Bitterleaf kindly threw in a full bing of this with my recent order upon me reaching a milestone in their Tea Miles program, so I decided to give it a shot while the tea was at its greenest. The artwork is a looker and the cake loose enough in compression to make breaking off leaves a breeze without much risk of breaking too many of the leaves themselves. The appearance of the dry leaves can be deceptive, as their dark hue reveals a very verdant green color when reintroduced to water.
The bing gives off a pleasant sweet fragrance, whilst the wet leaves reveal more of a vegetal character. My order included a 120ml Yixing jiangponi clay gaiwan which I intend to dedicate to dry stored sheng of all ages, so Mickey made a natural choice for breaking it in. I used 8g of leaf and freshly boiled water as is standard for me. I didn’t keep notes as this was more of a casual session, but I used more or less my standard brewing times for sheng.
For such a young sheng, the first thing I noted about the tea was how fragrant it already is. Typically I find young raws processed according to my tastes to lack fragrance in the first year, but gradually start to develop it as the months and years go by. Then, as I took my first sip of the rinse, what immediately hit me was the potency of these leaves. I’ve had the year of the rooster and year of the dog iterations of this tea, and I can say this year’s harvest is a real powerhouse. The trout this year was even worse than last year from what I hear, resulting in even denser, more concentrated tea than many of last year’s offerings from Yunnan. If this tea is any indication of what to expect from the rest of this year’s teas, I’m excited to taste them.
The flavor is immediate. Aftertaste is much more subtle, but it’s there and lasted me hours after the session. Sweetness is the most prominent characteristic.
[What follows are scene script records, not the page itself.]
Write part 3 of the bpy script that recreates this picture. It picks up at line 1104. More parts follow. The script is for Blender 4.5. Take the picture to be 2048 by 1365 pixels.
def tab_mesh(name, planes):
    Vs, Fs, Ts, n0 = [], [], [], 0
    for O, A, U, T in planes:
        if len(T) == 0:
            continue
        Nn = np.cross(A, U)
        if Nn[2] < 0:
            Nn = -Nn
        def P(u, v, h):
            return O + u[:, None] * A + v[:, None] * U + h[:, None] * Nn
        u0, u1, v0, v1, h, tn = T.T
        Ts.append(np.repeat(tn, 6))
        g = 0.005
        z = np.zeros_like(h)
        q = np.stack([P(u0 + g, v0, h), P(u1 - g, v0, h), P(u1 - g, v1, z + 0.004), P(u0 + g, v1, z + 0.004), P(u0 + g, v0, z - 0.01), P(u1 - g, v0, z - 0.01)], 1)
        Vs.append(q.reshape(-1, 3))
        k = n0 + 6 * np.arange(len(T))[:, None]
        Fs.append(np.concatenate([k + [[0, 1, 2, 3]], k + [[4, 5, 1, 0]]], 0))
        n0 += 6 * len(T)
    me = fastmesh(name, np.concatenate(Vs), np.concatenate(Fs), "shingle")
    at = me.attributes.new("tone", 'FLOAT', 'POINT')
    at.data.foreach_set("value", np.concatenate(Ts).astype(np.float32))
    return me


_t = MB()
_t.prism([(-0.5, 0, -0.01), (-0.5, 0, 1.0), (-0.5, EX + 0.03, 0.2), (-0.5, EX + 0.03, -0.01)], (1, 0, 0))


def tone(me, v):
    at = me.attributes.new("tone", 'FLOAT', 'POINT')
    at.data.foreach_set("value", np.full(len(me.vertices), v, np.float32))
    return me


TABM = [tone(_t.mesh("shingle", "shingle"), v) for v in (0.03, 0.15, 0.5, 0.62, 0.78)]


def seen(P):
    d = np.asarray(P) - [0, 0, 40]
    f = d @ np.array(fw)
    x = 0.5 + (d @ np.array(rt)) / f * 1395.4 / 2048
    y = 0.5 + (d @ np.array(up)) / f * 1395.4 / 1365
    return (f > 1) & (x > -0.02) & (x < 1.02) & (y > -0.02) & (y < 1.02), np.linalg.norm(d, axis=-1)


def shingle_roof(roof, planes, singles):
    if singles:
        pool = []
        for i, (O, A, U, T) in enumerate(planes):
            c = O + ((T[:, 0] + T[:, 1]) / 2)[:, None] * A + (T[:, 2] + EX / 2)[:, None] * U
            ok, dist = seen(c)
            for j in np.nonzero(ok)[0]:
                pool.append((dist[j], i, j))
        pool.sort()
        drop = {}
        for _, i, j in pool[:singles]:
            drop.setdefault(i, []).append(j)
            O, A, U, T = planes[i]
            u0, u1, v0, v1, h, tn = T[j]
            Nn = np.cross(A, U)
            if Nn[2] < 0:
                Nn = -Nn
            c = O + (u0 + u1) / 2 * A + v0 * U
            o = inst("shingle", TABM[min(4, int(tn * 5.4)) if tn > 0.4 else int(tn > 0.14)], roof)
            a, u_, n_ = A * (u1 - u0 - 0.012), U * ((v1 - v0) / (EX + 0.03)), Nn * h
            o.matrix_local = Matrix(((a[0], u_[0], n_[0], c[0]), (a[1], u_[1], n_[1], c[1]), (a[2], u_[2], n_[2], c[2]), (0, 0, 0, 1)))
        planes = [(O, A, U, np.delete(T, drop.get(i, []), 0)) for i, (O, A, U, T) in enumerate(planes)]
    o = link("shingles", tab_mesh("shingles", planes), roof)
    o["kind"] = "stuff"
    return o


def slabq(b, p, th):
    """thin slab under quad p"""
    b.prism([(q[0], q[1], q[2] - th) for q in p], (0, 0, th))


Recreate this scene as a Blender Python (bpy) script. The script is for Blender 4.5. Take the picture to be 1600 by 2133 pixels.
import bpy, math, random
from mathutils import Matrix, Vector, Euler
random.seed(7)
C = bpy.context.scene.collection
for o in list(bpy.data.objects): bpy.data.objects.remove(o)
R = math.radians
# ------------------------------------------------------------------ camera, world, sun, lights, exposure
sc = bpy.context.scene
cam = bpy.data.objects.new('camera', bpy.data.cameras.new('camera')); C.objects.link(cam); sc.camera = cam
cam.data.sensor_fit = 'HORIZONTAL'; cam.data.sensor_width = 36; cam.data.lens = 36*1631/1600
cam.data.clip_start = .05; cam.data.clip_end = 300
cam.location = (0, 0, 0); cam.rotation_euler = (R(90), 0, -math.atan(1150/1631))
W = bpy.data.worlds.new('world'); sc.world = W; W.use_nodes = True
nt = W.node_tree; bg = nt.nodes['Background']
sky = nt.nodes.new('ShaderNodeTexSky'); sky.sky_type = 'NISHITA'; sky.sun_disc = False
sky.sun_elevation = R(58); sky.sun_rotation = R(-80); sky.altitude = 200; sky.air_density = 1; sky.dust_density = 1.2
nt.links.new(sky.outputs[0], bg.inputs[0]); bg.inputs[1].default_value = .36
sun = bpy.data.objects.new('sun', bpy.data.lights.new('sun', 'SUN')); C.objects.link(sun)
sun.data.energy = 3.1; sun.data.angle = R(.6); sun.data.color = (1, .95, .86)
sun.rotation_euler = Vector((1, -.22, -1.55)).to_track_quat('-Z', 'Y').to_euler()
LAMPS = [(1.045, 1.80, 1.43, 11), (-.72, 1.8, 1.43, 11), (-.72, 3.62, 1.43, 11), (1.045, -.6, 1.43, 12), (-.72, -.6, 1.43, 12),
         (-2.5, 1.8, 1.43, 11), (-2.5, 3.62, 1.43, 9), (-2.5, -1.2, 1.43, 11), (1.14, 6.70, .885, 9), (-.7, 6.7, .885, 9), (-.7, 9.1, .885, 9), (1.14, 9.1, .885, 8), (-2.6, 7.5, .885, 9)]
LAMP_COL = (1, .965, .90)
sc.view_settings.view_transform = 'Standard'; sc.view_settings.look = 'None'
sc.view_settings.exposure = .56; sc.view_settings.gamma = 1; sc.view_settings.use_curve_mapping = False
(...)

There’s definitely a verdant freshness present in such a young tea, but it’s not a leafy or grassy greenness, rather more of a vegetal character. While it’s been a few years since I last had it, I’m reminded of the Yunnan Sourcing spring 2015 Da Qing Gu Shu and Jinggu teas in general. I got hardly any bitterness and astringency was kept largely in check. Later longer steeps saw a growing roughness creeping in, which in my experience seems to be typical for young teas and tea produced from younger trees. I found longevity to be good, but stopped the session prematurely to avoid dealing with the roughness.
Overall an excellent tea and one that performs well above its price point. I prefer this year’s iteration to previous vintages I’ve tried and it’s the first one I can recommend without reservations for someone looking for a quality tea that doesn’t break the bank. Mickey is a great daily drinker for immediate consumption, but the added potency makes this one a great candidate for aging as well. Not a tea I would have necessarily caked myself as I tend to prefer teas that are a bit closer to midrange or even high end, but definitely a tea that I’m happy to receive a bing of and one that will be in regular rotation this summer.
Flavors: Sweet, Vegetal
Sounds great! I am looking forward to getting some fresh sheng, so far I haven’t pulled the trigger though.